Because all the conservatives think that Congress is a bunch of Communists/Socialists who want to take away their freedoms, and the liberals think that Congress is a bunch of Fascists who serve the rich corporate interests at the cost of the middle and lower class. As for independents, they probably think the whole right vs left thing is stupid especially when Congress grinds to a halt because of it. Am I somewhere close on this one?

It's like the saying goes: you can please some of the people all of the time, all of the people some of the time, but you can't please all the people all the time.


RE: hollywood impact
By invidious on 1/20/2012 9:01:27 AM , Rating: 4
Partisan gridlock is the only thing keeping the morons in congress from really screwing things up. Do you really want them all marching to the same drum? Think about it.


RE: hollywood impact
By villageidiotintern on 1/20/2012 10:26:57 AM , Rating: 2
quote:
Partisan gridlock is the only thing keeping the morons in congress from really screwing things up.


+1. A more accurate statement cannot be made.


RE: hollywood impact
By Ryrod on 1/20/2012 12:09:08 PM , Rating: 2
quote:
Partisan gridlock is the only thing keeping the morons in congress from really screwing things up.


And partisan gridlock is what is making the US Federal Government pay more money for servicing our debt and for the continuing bloom of public debt as neither side is willing to budge on budget issues (Republicans: Taxes, Democrats: Spending Cuts). Thinking like that sends us on a straight trajectory for financial collapse.

quote:
Do you really want them all marching to the same drum? Think about it.


Yes, I would. It's called compromise and that is what our nation was founded on. Some of them happened to be stupid compromises, but they were nonetheless compromises that allowed us to form the US and to deal with many of the problems that have arisen during the 220+ years we have been a country.

The status quo is not working and something needs to change to rectify the situation we are in.


RE: hollywood impact
By JediJeb on 1/20/2012 3:57:26 PM , Rating: 2
The problem today is that if they ever do reach a compromise, it will be one that raises taxes and increases spending at the same time, taking more money from the people and putting the government deeper in debt.


RE: hollywood impact
By Ryrod on 1/20/2012 4:10:59 PM , Rating: 2
Then what is the solution?
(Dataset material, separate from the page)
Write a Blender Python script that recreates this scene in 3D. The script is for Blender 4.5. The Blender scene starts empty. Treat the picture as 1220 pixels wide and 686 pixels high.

We can't continue on the course that we are on.

I think the only President and Congress in the past 30 years that has said the 'deficits do matter' was Clinton and the 104th/105th Congress. However, I don't think we are going to run into another President or Congress that is willing to propose budget reductions like Clinton did or enact spending cuts like the Congress did. I would love to see a Congress with a little more foresight than what we have seen in the past, but people would not elect such a Congress because benefit cuts and tax increases are not popular. Given our electoral system, what is popular controls, as opposed to what is right.